**GIVEN PROBLEM**
Return the material below in full and exactly.

+ + + + + + +

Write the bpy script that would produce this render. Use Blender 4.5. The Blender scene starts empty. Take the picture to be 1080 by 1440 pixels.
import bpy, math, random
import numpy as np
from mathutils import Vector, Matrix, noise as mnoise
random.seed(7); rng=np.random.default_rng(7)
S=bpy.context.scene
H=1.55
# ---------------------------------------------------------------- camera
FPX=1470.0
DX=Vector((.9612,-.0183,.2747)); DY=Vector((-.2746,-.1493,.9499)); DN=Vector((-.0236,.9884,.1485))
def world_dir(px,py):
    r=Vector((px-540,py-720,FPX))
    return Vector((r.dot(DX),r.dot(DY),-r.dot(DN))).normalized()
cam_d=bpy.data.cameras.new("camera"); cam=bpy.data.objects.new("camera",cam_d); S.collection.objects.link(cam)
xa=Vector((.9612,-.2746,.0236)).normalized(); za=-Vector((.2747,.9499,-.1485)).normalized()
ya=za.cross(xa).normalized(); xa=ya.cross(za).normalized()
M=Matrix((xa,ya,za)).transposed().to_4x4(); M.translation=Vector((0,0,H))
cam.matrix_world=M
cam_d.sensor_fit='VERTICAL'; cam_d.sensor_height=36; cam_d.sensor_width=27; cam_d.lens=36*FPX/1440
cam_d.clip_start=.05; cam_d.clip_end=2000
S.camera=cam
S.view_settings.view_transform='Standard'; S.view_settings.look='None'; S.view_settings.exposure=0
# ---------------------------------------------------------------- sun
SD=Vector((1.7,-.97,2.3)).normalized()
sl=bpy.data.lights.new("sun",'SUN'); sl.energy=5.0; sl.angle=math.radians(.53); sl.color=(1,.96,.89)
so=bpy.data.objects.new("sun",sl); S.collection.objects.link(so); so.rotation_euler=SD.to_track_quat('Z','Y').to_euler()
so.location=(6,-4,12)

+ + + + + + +

**RESULT OF THIS TASK**
Write the bpy script that would produce this render. Use Blender 4.5. The Blender scene starts empty. Take the picture to be 1080 by 1440 pixels.
import bpy, math, random
import numpy as np
from mathutils import Vector, Matrix, noise as mnoise
random.seed(7); rng=np.random.default_rng(7)
S=bpy.context.scene
H=1.55
# ---------------------------------------------------------------- camera
FPX=1470.0
DX=Vector((.9612,-.0183,.2747)); DY=Vector((-.2746,-.1493,.9499)); DN=Vector((-.0236,.9884,.1485))
def world_dir(px,py):
    r=Vector((px-540,py-720,FPX))
    return Vector((r.dot(DX),r.dot(DY),-r.dot(DN))).normalized()
cam_d=bpy.data.cameras.new("camera"); cam=bpy.data.objects.new("camera",cam_d); S.collection.objects.link(cam)
xa=Vector((.9612,-.2746,.0236)).normalized(); za=-Vector((.2747,.9499,-.1485)).normalized()
ya=za.cross(xa).normalized(); xa=ya.cross(za).normalized()
M=Matrix((xa,ya,za)).transposed().to_4x4(); M.translation=Vector((0,0,H))
cam.matrix_world=M
cam_d.sensor_fit='VERTICAL'; cam_d.sensor_height=36; cam_d.sensor_width=27; cam_d.lens=36*FPX/1440
cam_d.clip_start=.05; cam_d.clip_end=2000
S.camera=cam
S.view_settings.view_transform='Standard'; S.view_settings.look='None'; S.view_settings.exposure=0
# ---------------------------------------------------------------- sun
SD=Vector((1.7,-.97,2.3)).normalized()
sl=bpy.data.lights.new("sun",'SUN'); sl.energy=5.0; sl.angle=math.radians(.53); sl.color=(1,.96,.89)
so=bpy.data.objects.new("sun",sl); S.collection.objects.link(so); so.rotation_euler=SD.to_track_quat('Z','Y').to_euler()
so.location=(6,-4,12)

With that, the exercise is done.